President Prohens poses in Alcudiamar, firm smile and yachts in the background. Support for the nautical sector, they say. Job creation, they promise. The image is perfect for luxury tourism. The problem is that this employment is precarious and seasonal, and the saturation of the coasts can no longer take it. While executives celebrate, residents cannot rent an apartment in August. The photo sells well, but reality does not fit into the frame.
The Algorithm of Luxury: How Technology Optimizes Exclusion 🖥️
The luxury nautical sector uses cutting-edge technology: berth management apps, weather prediction systems, and superyacht booking platforms. But this digital efficiency does not reach the jobs it generates. Waiters, sailors, and cleaners live on temporary contracts and low wages. While large companies optimize their revenues with state-of-the-art software, the local economy remains tied to seasonality. Technology here does not democratize; it consolidates a model where profits sail upward and precariousness stays on land.
The Economy of Posturing: Yachts Yes, Full Fridges in January No 🥶
Prohens smiles at the port while the boats shine in the sun.

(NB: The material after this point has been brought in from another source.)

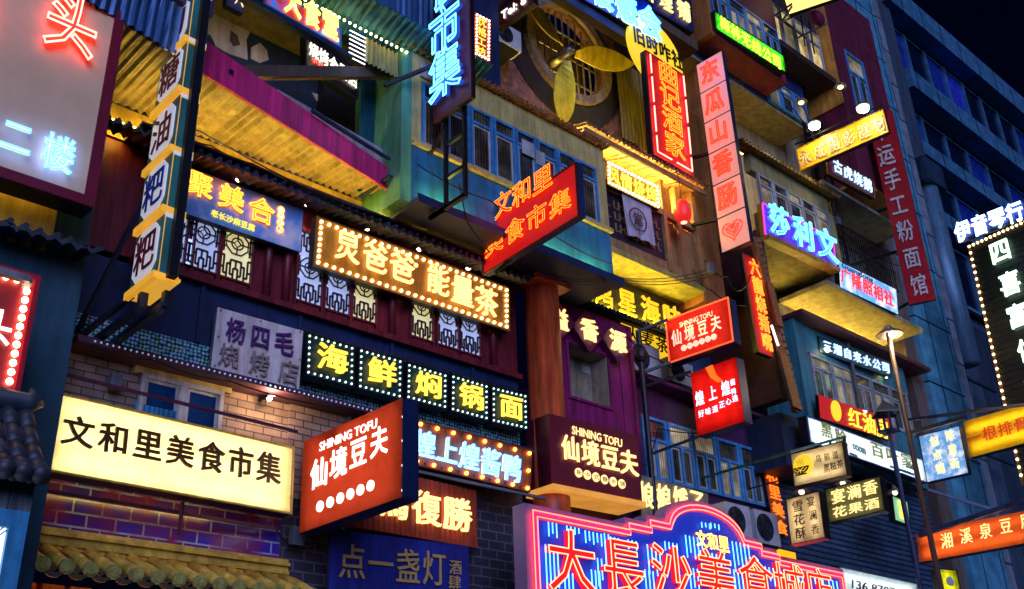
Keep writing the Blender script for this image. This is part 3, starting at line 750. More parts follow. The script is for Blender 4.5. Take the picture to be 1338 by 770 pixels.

The photo is so perfect you can almost hear the clinking of champagne glasses. But when January comes, those same boats will be in dry dock and the waiters, unemployed. Luxury nautical tourism is like an Instagram filter: everything seems ideal until you zoom in. A port full of yachts does not fill anyone's fridge in the off-season. But of course, that is not seen in the official photo. And politics poses where the sun shines, not where the shadow tightens.